Local shop — New business caters to paleo needs, sells paleo treats for those craving sweets

There’s a moment for many that can described as a “rage.” A craving hits — most often for something sweet. But those following diets or with restrictions often have to ignore the “rage.” Finding themselves in a similar situation, Kim McIntyre, Lauren O’Halloran and Ryan Verus decided to find a solution.

“We all loved ‘normal’ treats,” O’Hal­loran said. “Do­ing a food challenge made us change our diet is how we all started to bake. We found out the stuff we made was actually pretty good.”

The “stuff” was paleo friendly desserts. Almond butter cups, chocolate chip cookies, scones, coffee cake, brownies — all relatively healthy alternatives to their normal counterparts.

“We want to make something that we want to eat and also satisfy that sugar craving,” McIntyre said. After a few months of planning, Paleo Rage became a reality and started selling goods to a niche group of customers. by: SUBMITTED - Healthy treats - (from left) Lauren O'Halloran, Ryan Verus and Kim McIntyre partnered to start Paleo Rage, an online bakery providing sweets for the paleo eater, after bonding at Newberg Crossfit.

“The nice thing we’ve found in our first orders is it’s not necessarily paleo but their kids can’t have chocolate chip cookies (due to an allergy),” she said. The products are dairy, grain and sugar free, simultaneously meeting multiple dietary needs. ‘So it’s appealing to a lot of people in that way.”

As a relatively new business, recipes are still changing and the store is still online only.

“It’s word of mouth at this point,” McIntyre said. “In terms of meeting a need for people, we’ve seen there are a lot of people that want to try something new.”
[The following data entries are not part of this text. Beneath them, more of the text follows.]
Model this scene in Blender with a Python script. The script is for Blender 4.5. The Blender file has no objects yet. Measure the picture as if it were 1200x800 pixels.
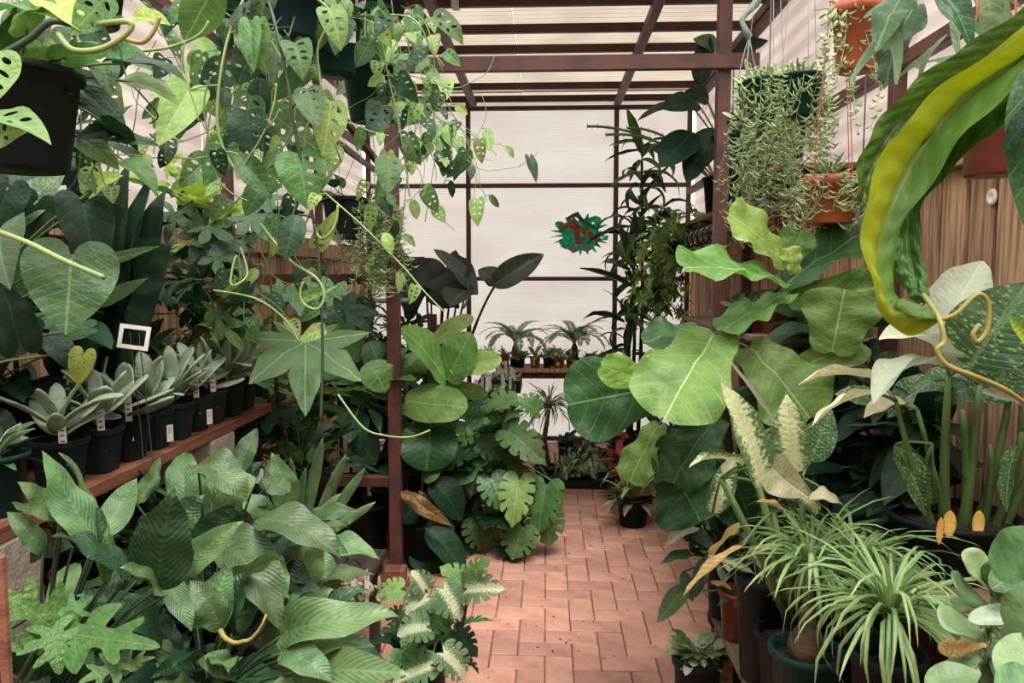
import bpy, math, random
from mathutils import Vector, Matrix, noise
from mathutils.geometry import delaunay_2d_cdt
PI = math.pi; R = math.radians
sc = bpy.context.scene; C = sc.collection
rng = random.Random(7)
# ---------------- camera, sky, exposure ----------------
F = 900.0; CAM = Vector((0, 0, 1.55)); YAW = math.atan(40/F); PIT = math.atan(75/F)
cd = bpy.data.cameras.new('camera'); cd.sensor_width = 36; cd.lens = F/1200*36; cd.clip_start = 0.05
cam = bpy.data.objects.new('camera', cd); C.objects.link(cam)
cam.location = CAM; cam.rotation_euler = (PI/2-PIT, 0, YAW); sc.camera = cam
w = bpy.data.worlds.new('sky'); sc.world = w; w.use_nodes = True
wn = w.node_tree; bg = wn.nodes['Background']
wt = wn.nodes.new('ShaderNodeTexCoord'); wsx = wn.nodes.new('ShaderNodeSeparateXYZ'); wr = wn.nodes.new('ShaderNodeValToRGB')
wn.links.new(wt.outputs['Generated'], wsx.inputs[0]); wn.links.new(wsx.outputs['Z'], wr.inputs[0]); wn.links.new(wr.outputs[0], bg.inputs[0])
sep = wn.nodes.new('ShaderNodeMath'); sep.operation = 'MULTIPLY_ADD'; sep.inputs[1].default_value = .5; sep.inputs[2].default_value = .5
wn.links.new(wsx.outputs['Z'], sep.inputs[0]); wn.links.new(sep.outputs[0], wr.inputs[0])      # ground below the horizon, overcast above
e = wr.color_ramp.elements; e[0].position = .47; e[0].color = (.34, .28, .24, 1); e[1].position = .53; e[1].color = (1.0, .90, .84, 1)
e2 = e.new(.9); e2.color = (1.0, .985, .94, 1)
bg.inputs[1].default_value = 2.9
sl = bpy.data.lights.new('sun', 'SUN'); sl.energy = 3.2; sl.angle = R(22); sl.color = (1, .96, .88)
so = bpy.data.objects.new('sun', sl); C.objects.link(so); so.rotation_euler = (R(24), R(10), R(0))
sc.view_settings.view_transform = 'Standard'; sc.view_settings.look = 'None'; sc.view_settings.gamma = 1
sc.view_settings.exposure = 0.47
# ---------------- helpers ----------------
Rm = Matrix.Rotation(YAW, 3, 'Z') @ Matrix.Rotation(PI/2-PIT, 3, 'X')
def P(px, py, d):                      # the point seen at a pixel, on the plane Y = d
    v = Rm @ Vector(((px-600)/F, (400-py)/F, -1)); return CAM + v*(d/v.y)
def M(px, d): return px*d/F            # pixels to metres at depth d
def V(*a): return Vector(a)
def setp(o, label=None, cat=None, group=None, kind=None):
    if label: o['label'] = label
    if cat: o['category'] = cat
    if group: o['group'] = group
    if kind: o['kind'] = kind
    return o
def thing(name, label, cat, loc, group=None, kind=None):
    o = bpy.data.objects.new(name, None); C.objects.link(o); o.location = loc; o.empty_display_size = .05
    return setp(o, label, cat, group, kind)
def link(name, me, parent=None, mw=None, mat=None, **kw):
    o = bpy.data.objects.new(name, me); C.objects.link(o)
    if mat is not None:
        if me.materials and me.materials[0] is not mat:
            o.material_slots[0].link = 'OBJECT'; o.material_slots[0].material = mat
        elif not me.materials: me.materials.append(mat)
    mw = mw or Matrix.Identity(4)
    if parent is not None:
        o.parent = parent; t = parent; off = Vector((0, 0, 0))
        while t is not None: off += t.location; t = t.parent
        o.matrix_basis = Matrix.Translation(-off) @ mw
    else: o.matrix_basis = mw
    return setp(o, **kw)
class MB:
    def __init__(s): s.v = []; s.f = []; s.uv = []; s.mi = []
    def add(s, vs, fs, mi=0):
        b = len(s.v); s.v += [tuple(x) for x in vs]; s.f += [tuple(i+b for i in f) for f in fs]; s.mi += [mi]*len(fs)
    def box(s, a, b, rot=0, c=None, mi=0):
        x0, y0, z0 = a; x1, y1, z1 = b
        vs = [V(x, y, z) for z in (z0, z1) for x, y in ((x0, y0), (x1, y0), (x1, y1), (x0, y1))]
        if rot:
            c = c or V((x0+x1)/2, (y0+y1)/2, 0); m = Matrix.Rotation(rot, 3, 'Z'); vs = [m @ (q-c) + c for q in vs]
        s.add(vs, [(3, 2, 1, 0), (4, 5, 6, 7), (0, 1, 5, 4), (1, 2, 6, 5), (2, 3, 7, 6), (3, 0, 4, 7)], mi)
    def cbox(s, a, b, e=.004, mi=0):       # box with chamfered edges
        x0, y0, z0 = a; x1, y1, z1 = b; vs = []
        lay = [(z0, e), (z0+e, 0), (z1-e, 0), (z1, e)]
        for z, i in lay:
            q = i
            vs += [(x0+q+e, y0+q, z), (x1-q-e, y0+q, z), (x1-q, y0+q+e, z), (x1-q, y1-q-e, z), (x1-q-e, y1-q, z), (x0+q+e, y1-q, z), (x0+q, y1-q-e, z), (x0+q, y0+q+e, z)]
        fs = [tuple(range(7, -1, -1)), tuple(range(24, 32))]
        for k in range(3):
            for i in range(8): j = (i+1) % 8; fs.append((k*8+i, k*8+j, k*8+8+j, k*8+8+i))
        s.add(vs, fs, mi)
    def tube(s, pts, r, n=6, mi=0, cap=True):
        pts = [Vector(p) for p in pts]; m = len(pts)
        rs = r if isinstance(r, (list, tuple)) else [r]*m
        up = None; rings = []
        for i, p in enumerate(pts):
            t = (pts[min(i+1, m-1)]-pts[max(i-1, 0)])
            if t.length < 1e-9: t = V(0, 0, 1)
            t.normalize()
            if up is None: up = t.orthogonal().normalized()
            up = (up-t*up.dot(t));
            up = up.normalized() if up.length > 1e-6 else t.orthogonal().normalized()
            sd = t.cross(up)
            rings.append([p+(up*math.cos(a)+sd*math.sin(a))*rs[i] for a in (2*PI*k/n for k in range(n))])
        vs = [q for g in rings for q in g]; fs = []
        for i in range(m-1):
            for k in range(n): l = (k+1) % n; fs.append((i*n+k, i*n+l, i*n+n+l, i*n+n+k))
        if cap: fs += [tuple(range(n-1, -1, -1)), tuple(range((m-1)*n, m*n))]
        s.add(vs, fs, mi)
    def lathe(s, prof, c=(0, 0, 0), n=24, sq=0, mi=0, rot=0):   # prof: (r, z); sq>0 squares the section
        vs = []; fs = []
        for r, z in prof:
            for k in range(n):
                a = 2*PI*k/n+rot; ca, sa = math.cos(a-rot), math.sin(a-rot)
                if sq: q = (abs(ca)**sq+abs(sa)**sq)**(-1/sq)
                else: q = 1
                x, y = ca*q*r, sa*q*r
                if rot: x, y = x*math.cos(rot)-y*math.sin(rot), x*math.sin(rot)+y*math.cos(rot)
                vs.append((c[0]+x, c[1]+y, c[2]+z))
        for i in range(len(prof)-1):
            for k in range(n): l = (k+1) % n; fs.append((i*n+k, i*n+l, i*n+n+l, i*n+n+k))
        if prof[0][0] > 0: fs.append(tuple(range(n-1, -1, -1)))
        if prof[-1][0] > 0: fs.append(tuple(range((len(prof)-1)*n, len(prof)*n)))
        s.add(vs, fs, mi)
    def mesh(s, name, smooth=False, mats=()):
        me = bpy.data.meshes.new(name); me.from_pydata(s.v, [], s.f); me.update()
        for m in mats: me.materials.append(m)
        if len(mats) > 1: me.polygons.foreach_set('material_index', s.mi)
        if smooth: me.polygons.foreach_set('use_smooth', [True]*len(me.polygons))
        return me
    def build(s, name, mat, parent=None, smooth=False, mw=None, **kw):
        return link(name, s.mesh(name, smooth, [mat]), parent, mw, **kw)
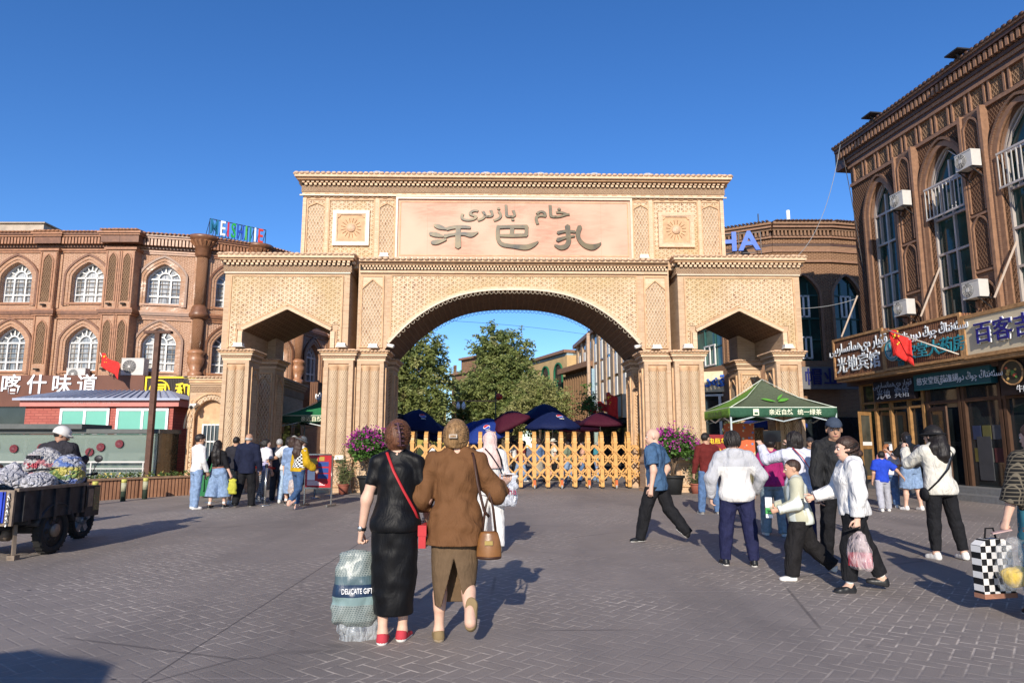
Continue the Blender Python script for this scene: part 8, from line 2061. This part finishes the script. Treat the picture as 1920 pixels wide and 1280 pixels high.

By fall, they hope to start selling regularly at markets and maybe one day have a storefront. But for now, the focus is really on the product.

“We’ve found some paleo recipes, then changed them to taste better. That’s been a fun thing,” O’Halloran said. “We’re not putting any limits. We do have goals, but we’re focusing on the smaller stuff right now.”

Such as per­fecting the final product so it tastes like something people want to eat, not as a disappointing alternative.

“Can I turn that coffee cake into something, we all joke, that doesn’t taste like a dirty dish sponge?” McIntyre said. Con­sid­ering they have both encountered situations where non-paleo-eating people want to eat their treats, they consider business a success so far.

“It’s like an extra compliment,” O’Halloran said.

Even though Paleo Rage is only online, McIntyre said it’s something they look forward to exploring.

“You can almost dream bigger,” she said. “You almost never know what can happen at this point because of how much online and presence has changed for businesses.”